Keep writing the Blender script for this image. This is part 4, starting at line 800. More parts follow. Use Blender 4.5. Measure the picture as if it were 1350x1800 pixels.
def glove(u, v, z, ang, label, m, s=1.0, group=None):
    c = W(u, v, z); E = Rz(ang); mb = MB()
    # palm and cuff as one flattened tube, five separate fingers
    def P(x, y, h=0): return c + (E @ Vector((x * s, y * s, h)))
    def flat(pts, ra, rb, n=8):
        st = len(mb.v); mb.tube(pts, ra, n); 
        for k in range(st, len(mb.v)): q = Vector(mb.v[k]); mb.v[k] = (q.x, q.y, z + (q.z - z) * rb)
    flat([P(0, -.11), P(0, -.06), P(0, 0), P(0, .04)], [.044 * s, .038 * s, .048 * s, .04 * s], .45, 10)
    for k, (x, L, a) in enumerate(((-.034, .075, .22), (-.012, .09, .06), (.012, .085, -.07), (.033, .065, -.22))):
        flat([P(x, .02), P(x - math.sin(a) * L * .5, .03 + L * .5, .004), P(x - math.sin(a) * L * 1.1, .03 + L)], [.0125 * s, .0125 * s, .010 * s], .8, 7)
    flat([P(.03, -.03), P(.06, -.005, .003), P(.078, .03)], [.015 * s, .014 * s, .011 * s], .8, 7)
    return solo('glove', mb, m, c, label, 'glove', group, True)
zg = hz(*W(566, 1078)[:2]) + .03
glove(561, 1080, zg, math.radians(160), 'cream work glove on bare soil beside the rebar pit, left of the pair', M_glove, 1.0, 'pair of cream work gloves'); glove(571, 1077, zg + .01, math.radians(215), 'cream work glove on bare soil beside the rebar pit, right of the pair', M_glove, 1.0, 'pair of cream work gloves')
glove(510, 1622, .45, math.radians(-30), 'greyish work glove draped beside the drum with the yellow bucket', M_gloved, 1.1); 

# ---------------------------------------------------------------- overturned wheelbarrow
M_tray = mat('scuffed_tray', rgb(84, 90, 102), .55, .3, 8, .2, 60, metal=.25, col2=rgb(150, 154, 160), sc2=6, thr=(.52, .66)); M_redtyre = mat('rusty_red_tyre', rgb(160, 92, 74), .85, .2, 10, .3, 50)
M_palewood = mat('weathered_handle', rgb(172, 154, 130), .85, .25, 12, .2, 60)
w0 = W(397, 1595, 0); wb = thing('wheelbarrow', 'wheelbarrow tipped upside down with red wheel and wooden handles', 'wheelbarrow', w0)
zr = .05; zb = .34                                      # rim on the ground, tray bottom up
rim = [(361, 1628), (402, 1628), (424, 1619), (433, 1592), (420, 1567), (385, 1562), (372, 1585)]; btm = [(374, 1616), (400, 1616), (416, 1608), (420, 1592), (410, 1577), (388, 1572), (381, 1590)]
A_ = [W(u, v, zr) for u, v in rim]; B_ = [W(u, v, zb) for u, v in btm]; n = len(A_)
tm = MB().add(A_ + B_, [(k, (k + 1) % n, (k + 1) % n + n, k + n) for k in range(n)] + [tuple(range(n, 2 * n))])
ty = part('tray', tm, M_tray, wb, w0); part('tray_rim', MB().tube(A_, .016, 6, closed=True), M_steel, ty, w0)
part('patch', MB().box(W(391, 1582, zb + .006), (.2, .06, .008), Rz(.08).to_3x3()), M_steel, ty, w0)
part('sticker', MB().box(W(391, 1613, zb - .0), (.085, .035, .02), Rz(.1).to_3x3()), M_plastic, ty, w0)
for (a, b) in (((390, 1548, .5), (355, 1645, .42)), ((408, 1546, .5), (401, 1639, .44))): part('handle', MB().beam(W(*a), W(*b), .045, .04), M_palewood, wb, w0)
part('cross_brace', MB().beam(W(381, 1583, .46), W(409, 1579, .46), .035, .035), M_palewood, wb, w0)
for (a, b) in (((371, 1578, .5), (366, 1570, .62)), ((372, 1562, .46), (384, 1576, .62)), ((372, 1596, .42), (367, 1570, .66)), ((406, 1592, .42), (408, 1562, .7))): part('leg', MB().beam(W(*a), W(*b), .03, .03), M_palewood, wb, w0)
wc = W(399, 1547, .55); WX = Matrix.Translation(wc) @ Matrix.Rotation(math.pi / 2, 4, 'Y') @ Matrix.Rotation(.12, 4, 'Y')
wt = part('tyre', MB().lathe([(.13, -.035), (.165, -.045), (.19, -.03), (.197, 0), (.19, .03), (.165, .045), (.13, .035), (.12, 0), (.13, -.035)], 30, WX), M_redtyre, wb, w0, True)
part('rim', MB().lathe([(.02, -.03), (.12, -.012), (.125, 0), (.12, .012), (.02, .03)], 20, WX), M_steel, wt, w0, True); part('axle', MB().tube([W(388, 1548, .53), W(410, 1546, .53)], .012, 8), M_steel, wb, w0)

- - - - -

* TASK TO COMPLETE: Repeat the preceding lines exactly, please, every one of them.

* SOLUTION:
Keep writing the Blender script for this image. This is part 4, starting at line 800. More parts follow. Use Blender 4.5. Measure the picture as if it were 1350x1800 pixels.
def glove(u, v, z, ang, label, m, s=1.0, group=None):
    c = W(u, v, z); E = Rz(ang); mb = MB()
    # palm and cuff as one flattened tube, five separate fingers
    def P(x, y, h=0): return c + (E @ Vector((x * s, y * s, h)))
    def flat(pts, ra, rb, n=8):
        st = len(mb.v); mb.tube(pts, ra, n); 
        for k in range(st, len(mb.v)): q = Vector(mb.v[k]); mb.v[k] = (q.x, q.y, z + (q.z - z) * rb)
    flat([P(0, -.11), P(0, -.06), P(0, 0), P(0, .04)], [.044 * s, .038 * s, .048 * s, .04 * s], .45, 10)
    for k, (x, L, a) in enumerate(((-.034, .075, .22), (-.012, .09, .06), (.012, .085, -.07), (.033, .065, -.22))):
        flat([P(x, .02), P(x - math.sin(a) * L * .5, .03 + L * .5, .004), P(x - math.sin(a) * L * 1.1, .03 + L)], [.0125 * s, .0125 * s, .010 * s], .8, 7)
    flat([P(.03, -.03), P(.06, -.005, .003), P(.078, .03)], [.015 * s, .014 * s, .011 * s], .8, 7)
    return solo('glove', mb, m, c, label, 'glove', group, True)
zg = hz(*W(566, 1078)[:2]) + .03
glove(561, 1080, zg, math.radians(160), 'cream work glove on bare soil beside the rebar pit, left of the pair', M_glove, 1.0, 'pair of cream work gloves'); glove(571, 1077, zg + .01, math.radians(215), 'cream work glove on bare soil beside the rebar pit, right of the pair', M_glove, 1.0, 'pair of cream work gloves')
glove(510, 1622, .45, math.radians(-30), 'greyish work glove draped beside the drum with the yellow bucket', M_gloved, 1.1); 

# ---------------------------------------------------------------- overturned wheelbarrow
M_tray = mat('scuffed_tray', rgb(84, 90, 102), .55, .3, 8, .2, 60, metal=.25, col2=rgb(150, 154, 160), sc2=6, thr=(.52, .66)); M_redtyre = mat('rusty_red_tyre', rgb(160, 92, 74), .85, .2, 10, .3, 50)
M_palewood = mat('weathered_handle', rgb(172, 154, 130), .85, .25, 12, .2, 60)
w0 = W(397, 1595, 0); wb = thing('wheelbarrow', 'wheelbarrow tipped upside down with red wheel and wooden handles', 'wheelbarrow', w0)
zr = .05; zb = .34                                      # rim on the ground, tray bottom up
rim = [(361, 1628), (402, 1628), (424, 1619), (433, 1592), (420, 1567), (385, 1562), (372, 1585)]; btm = [(374, 1616), (400, 1616), (416, 1608), (420, 1592), (410, 1577), (388, 1572), (381, 1590)]
A_ = [W(u, v, zr) for u, v in rim]; B_ = [W(u, v, zb) for u, v in btm]; n = len(A_)
tm = MB().add(A_ + B_, [(k, (k + 1) % n, (k + 1) % n + n, k + n) for k in range(n)] + [tuple(range(n, 2 * n))])
ty = part('tray', tm, M_tray, wb, w0); part('tray_rim', MB().tube(A_, .016, 6, closed=True), M_steel, ty, w0)
part('patch', MB().box(W(391, 1582, zb + .006), (.2, .06, .008), Rz(.08).to_3x3()), M_steel, ty, w0)
part('sticker', MB().box(W(391, 1613, zb - .0), (.085, .035, .02), Rz(.1).to_3x3()), M_plastic, ty, w0)
for (a, b) in (((390, 1548, .5), (355, 1645, .42)), ((408, 1546, .5), (401, 1639, .44))): part('handle', MB().beam(W(*a), W(*b), .045, .04), M_palewood, wb, w0)
part('cross_brace', MB().beam(W(381, 1583, .46), W(409, 1579, .46), .035, .035), M_palewood, wb, w0)
for (a, b) in (((371, 1578, .5), (366, 1570, .62)), ((372, 1562, .46), (384, 1576, .62)), ((372, 1596, .42), (367, 1570, .66)), ((406, 1592, .42), (408, 1562, .7))): part('leg', MB().beam(W(*a), W(*b), .03, .03), M_palewood, wb, w0)
wc = W(399, 1547, .55); WX = Matrix.Translation(wc) @ Matrix.Rotation(math.pi / 2, 4, 'Y') @ Matrix.Rotation(.12, 4, 'Y')
wt = part('tyre', MB().lathe([(.13, -.035), (.165, -.045), (.19, -.03), (.197, 0), (.19, .03), (.165, .045), (.13, .035), (.12, 0), (.13, -.035)], 30, WX), M_redtyre, wb, w0, True)
part('rim', MB().lathe([(.02, -.03), (.12, -.012), (.125, 0), (.12, .012), (.02, .03)], 20, WX), M_steel, wt, w0, True); part('axle', MB().tube([W(388, 1548, .53), W(410, 1546, .53)], .012, 8), M_steel, wb, w0)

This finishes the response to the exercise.